277 U.S. 189 (U.S. Supreme Court 1928)
Springer v. Government of the Philippine Islands is a foundational separation-of-powers case arising from the unique context of the U.S.-governed Philippine Islands under the Jones Law (Philippine Autonomy Act).
May a legislature, or its presiding officers, be vested with the power to vote government-owned corporate stock and appoint corporate directors—functions that effectuate and administer the law—without violating the separation of powers embodied in the Philippine Organic Act (Jones Law)?
Under the Jones Law, legislative power is the authority to make laws; executive power is the authority to enforce and administer them. The legislature may create offices, corporations, and prescribe their powers and structures, but it may not in its own right execute the laws or vest executive functions—such as the control and disposition of government property interests, the voting of government-owned stock, and the appointment or removal of executive agents or corporate directors— in itself or its officers.
No. The statutes were unconstitutional to the extent they vested in the President of the Senate and the Speaker of the House, alongside the Governor-General, the power to vote government-owned shares and to direct corporate management. Those are executive functions that must be exercised by the executive, here the Governor-General, not by legislative officers.

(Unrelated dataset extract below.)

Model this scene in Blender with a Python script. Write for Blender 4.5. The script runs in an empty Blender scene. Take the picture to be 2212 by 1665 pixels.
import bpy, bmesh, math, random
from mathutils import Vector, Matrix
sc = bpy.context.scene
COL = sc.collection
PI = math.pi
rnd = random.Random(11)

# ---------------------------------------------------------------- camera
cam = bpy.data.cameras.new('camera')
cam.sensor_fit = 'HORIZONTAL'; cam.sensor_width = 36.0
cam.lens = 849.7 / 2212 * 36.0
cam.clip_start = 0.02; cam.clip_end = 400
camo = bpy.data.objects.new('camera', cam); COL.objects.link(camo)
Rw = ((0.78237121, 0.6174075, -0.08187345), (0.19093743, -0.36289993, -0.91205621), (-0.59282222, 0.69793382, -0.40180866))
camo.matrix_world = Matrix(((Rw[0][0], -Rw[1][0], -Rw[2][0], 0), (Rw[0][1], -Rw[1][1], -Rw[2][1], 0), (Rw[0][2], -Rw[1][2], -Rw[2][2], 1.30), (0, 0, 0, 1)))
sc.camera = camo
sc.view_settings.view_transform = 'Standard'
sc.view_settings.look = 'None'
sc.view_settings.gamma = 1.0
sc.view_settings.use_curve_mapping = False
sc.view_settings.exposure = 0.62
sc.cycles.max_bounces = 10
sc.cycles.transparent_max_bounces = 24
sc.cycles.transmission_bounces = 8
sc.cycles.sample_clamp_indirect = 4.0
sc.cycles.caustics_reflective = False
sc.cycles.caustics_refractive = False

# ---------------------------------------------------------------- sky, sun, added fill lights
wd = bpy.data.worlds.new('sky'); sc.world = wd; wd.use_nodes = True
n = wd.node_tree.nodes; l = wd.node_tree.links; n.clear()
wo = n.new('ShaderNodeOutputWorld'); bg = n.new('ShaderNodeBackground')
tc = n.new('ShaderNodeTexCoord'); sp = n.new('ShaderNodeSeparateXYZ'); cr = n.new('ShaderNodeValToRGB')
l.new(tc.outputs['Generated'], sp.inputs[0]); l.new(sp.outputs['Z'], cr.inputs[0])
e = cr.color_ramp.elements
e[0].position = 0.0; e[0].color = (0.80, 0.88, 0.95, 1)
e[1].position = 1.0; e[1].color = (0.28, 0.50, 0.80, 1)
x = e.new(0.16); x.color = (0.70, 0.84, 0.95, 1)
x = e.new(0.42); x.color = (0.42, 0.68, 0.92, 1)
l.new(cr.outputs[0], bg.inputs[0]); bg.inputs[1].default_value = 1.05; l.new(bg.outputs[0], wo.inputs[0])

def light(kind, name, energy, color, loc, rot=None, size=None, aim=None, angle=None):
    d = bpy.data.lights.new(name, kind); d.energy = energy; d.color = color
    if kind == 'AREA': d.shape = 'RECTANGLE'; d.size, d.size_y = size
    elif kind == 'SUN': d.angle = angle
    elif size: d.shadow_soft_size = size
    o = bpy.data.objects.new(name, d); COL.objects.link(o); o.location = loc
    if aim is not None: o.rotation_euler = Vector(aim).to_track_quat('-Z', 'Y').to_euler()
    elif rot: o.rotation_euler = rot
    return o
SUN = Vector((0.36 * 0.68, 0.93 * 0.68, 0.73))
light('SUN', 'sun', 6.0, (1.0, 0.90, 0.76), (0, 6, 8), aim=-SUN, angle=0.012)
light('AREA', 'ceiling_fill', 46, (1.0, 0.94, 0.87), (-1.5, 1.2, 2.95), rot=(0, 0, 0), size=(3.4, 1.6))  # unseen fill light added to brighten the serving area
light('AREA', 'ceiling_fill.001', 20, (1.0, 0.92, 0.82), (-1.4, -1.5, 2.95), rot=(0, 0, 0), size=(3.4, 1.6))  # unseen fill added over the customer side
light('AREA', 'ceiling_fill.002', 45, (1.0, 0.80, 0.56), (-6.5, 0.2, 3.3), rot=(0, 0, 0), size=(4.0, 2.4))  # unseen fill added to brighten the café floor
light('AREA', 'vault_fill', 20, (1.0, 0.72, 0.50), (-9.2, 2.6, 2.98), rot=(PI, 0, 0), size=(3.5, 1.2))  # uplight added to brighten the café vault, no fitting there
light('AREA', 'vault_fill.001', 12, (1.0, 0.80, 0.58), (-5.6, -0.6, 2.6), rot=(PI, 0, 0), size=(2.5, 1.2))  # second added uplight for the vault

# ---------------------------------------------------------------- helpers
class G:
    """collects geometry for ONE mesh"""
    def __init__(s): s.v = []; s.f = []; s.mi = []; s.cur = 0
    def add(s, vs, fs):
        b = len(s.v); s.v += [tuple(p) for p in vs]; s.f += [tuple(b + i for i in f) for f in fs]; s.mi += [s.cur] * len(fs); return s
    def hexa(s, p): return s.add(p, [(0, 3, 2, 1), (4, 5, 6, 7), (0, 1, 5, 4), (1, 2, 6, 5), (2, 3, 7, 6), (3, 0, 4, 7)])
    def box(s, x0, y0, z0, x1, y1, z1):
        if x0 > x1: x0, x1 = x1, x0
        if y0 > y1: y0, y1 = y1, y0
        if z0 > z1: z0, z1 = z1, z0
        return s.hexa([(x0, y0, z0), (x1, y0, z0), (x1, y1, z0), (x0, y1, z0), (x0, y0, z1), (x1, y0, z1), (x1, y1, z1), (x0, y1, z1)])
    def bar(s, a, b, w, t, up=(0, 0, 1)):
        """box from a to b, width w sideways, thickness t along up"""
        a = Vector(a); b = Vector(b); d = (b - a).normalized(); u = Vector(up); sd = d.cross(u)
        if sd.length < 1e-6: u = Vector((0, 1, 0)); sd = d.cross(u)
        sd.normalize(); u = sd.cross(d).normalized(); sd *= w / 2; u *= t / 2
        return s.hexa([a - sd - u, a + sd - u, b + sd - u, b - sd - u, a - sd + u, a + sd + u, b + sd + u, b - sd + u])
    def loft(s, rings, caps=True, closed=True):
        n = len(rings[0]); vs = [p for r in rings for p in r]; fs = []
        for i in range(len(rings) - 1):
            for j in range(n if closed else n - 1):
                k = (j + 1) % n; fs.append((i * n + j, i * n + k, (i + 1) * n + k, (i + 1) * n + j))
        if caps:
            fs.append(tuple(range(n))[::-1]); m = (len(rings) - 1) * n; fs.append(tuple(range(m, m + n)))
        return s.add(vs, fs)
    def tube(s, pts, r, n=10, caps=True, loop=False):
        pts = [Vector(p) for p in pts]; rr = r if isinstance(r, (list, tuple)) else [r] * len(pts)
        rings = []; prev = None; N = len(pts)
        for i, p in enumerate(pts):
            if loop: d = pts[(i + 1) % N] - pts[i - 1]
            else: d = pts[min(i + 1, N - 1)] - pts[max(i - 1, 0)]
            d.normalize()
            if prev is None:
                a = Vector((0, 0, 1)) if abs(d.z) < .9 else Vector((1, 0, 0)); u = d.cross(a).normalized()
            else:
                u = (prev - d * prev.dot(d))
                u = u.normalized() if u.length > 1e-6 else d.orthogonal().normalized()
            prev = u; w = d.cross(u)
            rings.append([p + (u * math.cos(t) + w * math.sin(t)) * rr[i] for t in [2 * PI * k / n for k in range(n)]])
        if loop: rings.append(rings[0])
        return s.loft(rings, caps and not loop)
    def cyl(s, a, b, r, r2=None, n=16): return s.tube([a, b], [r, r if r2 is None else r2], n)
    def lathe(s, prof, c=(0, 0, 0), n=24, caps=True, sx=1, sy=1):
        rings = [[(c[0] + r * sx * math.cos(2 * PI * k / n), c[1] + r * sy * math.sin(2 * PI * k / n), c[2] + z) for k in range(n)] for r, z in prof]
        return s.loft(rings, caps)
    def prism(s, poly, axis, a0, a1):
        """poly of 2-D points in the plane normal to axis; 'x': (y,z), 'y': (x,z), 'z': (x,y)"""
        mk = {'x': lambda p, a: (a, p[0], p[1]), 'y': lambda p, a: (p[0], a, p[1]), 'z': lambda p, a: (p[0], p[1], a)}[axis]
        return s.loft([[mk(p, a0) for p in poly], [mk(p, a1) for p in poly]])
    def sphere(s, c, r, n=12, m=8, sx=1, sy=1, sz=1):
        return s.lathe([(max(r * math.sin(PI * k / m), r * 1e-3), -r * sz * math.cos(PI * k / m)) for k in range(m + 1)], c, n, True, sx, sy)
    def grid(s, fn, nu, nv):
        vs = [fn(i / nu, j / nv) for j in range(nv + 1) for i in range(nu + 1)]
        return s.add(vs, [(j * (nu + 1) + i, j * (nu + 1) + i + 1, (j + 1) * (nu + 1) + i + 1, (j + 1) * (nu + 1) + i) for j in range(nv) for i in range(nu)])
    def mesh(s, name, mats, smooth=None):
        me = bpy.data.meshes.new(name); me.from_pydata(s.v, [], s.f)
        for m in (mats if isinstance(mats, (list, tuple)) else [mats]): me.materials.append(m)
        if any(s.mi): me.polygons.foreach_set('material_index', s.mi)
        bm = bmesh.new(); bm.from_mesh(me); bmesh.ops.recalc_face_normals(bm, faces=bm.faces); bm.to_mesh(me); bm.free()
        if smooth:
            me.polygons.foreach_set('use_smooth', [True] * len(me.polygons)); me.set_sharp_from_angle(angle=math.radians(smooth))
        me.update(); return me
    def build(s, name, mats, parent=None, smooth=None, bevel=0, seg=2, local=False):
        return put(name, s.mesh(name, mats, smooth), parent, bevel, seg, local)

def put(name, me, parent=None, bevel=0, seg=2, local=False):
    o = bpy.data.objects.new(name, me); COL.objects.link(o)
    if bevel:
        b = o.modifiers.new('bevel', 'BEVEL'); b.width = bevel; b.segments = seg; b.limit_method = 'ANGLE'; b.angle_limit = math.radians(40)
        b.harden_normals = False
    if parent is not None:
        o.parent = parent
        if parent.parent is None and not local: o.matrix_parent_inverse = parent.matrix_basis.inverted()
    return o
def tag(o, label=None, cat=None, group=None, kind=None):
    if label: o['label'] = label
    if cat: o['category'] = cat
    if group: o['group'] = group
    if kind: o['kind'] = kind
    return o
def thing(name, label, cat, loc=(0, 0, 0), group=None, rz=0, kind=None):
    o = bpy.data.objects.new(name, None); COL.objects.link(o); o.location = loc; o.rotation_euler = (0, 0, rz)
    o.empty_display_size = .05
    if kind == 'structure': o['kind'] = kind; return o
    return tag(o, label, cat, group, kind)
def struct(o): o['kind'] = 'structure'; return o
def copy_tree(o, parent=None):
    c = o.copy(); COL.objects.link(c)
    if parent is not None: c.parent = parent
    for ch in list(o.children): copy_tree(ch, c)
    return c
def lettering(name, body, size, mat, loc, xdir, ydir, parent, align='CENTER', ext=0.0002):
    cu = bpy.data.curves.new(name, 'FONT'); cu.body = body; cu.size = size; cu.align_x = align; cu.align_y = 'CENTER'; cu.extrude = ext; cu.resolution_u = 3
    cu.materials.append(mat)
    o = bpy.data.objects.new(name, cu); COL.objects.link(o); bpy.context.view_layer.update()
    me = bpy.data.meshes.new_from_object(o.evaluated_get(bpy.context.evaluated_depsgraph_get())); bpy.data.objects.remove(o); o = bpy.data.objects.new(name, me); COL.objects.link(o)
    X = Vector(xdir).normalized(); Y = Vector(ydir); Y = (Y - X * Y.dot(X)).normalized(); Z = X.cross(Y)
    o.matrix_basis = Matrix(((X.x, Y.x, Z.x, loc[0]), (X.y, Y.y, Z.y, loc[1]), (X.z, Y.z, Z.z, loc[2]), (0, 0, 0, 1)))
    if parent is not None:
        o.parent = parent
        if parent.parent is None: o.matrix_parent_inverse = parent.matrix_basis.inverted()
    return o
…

Springer is a cornerstone of separation-of-powers doctrine in contexts where the government participates in corporate enterprises. It makes clear that the line between making law and executing it cannot be blurred by labeling governmental acts as "proprietary." The power to vote state-owned shares and appoint managers is executive. The case has been repeatedly cited, including in federal decisions like Buckley v. Valeo, for the proposition that the legislature cannot appoint executive officers or otherwise perform executive tasks. For students, Springer illustrates how structural constitutional principles operate even in atypical settings (territorial governance and state-owned corporations) and why institutional roles must remain distinct to preserve accountability.